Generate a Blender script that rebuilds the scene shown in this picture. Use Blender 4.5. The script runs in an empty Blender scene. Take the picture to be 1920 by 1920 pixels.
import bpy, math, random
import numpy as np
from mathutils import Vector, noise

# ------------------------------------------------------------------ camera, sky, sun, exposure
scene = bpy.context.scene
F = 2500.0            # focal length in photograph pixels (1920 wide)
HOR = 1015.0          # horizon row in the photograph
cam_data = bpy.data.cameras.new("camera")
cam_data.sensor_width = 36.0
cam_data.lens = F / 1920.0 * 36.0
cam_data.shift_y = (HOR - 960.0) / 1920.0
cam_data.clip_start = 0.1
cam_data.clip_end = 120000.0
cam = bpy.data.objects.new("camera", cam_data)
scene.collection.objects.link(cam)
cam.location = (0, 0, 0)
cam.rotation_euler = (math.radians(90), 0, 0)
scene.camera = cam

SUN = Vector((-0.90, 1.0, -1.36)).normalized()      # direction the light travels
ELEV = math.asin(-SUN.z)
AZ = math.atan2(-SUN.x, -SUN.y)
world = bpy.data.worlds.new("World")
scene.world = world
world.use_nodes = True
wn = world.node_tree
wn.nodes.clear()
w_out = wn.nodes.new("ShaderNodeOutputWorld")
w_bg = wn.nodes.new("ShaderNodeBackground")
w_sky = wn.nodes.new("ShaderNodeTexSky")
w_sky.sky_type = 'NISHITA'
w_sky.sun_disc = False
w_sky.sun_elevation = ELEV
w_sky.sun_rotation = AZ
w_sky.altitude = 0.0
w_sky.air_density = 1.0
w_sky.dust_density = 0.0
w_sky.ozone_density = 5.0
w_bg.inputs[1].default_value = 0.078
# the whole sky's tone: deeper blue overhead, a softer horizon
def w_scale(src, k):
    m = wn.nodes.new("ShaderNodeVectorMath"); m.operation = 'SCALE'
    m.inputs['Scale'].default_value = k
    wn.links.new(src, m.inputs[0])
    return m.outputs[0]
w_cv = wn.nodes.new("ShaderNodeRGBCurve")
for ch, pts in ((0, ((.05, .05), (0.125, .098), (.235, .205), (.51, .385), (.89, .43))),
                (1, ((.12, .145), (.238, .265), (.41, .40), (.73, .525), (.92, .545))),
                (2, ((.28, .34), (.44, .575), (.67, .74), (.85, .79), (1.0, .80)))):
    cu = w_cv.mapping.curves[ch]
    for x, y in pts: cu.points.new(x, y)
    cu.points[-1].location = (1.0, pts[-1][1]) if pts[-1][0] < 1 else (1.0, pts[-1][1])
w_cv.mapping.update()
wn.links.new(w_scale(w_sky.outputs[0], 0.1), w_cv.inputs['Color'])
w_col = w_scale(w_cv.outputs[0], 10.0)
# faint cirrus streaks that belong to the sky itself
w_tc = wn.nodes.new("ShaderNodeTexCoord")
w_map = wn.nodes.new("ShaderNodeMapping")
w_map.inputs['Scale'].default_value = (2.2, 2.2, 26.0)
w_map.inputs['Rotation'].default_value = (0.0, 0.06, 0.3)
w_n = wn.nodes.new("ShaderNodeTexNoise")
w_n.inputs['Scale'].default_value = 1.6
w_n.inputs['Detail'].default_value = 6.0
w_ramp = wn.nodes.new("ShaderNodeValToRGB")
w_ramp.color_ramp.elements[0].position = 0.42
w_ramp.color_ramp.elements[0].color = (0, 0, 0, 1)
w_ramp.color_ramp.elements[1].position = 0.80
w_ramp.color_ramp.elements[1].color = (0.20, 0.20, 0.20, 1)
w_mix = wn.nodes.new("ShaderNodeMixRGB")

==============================

Each line from the start of the listing above through the line containing "scene.camera = cam" should be copied exactly, please, with no other lines added.

Solution for this exercise
Generate a Blender script that rebuilds the scene shown in this picture. Use Blender 4.5. The script runs in an empty Blender scene. Take the picture to be 1920 by 1920 pixels.
import bpy, math, random
import numpy as np
from mathutils import Vector, noise

# ------------------------------------------------------------------ camera, sky, sun, exposure
scene = bpy.context.scene
F = 2500.0            # focal length in photograph pixels (1920 wide)
HOR = 1015.0          # horizon row in the photograph
cam_data = bpy.data.cameras.new("camera")
cam_data.sensor_width = 36.0
cam_data.lens = F / 1920.0 * 36.0
cam_data.shift_y = (HOR - 960.0) / 1920.0
cam_data.clip_start = 0.1
cam_data.clip_end = 120000.0
cam = bpy.data.objects.new("camera", cam_data)
scene.collection.objects.link(cam)
cam.location = (0, 0, 0)
cam.rotation_euler = (math.radians(90), 0, 0)
scene.camera = cam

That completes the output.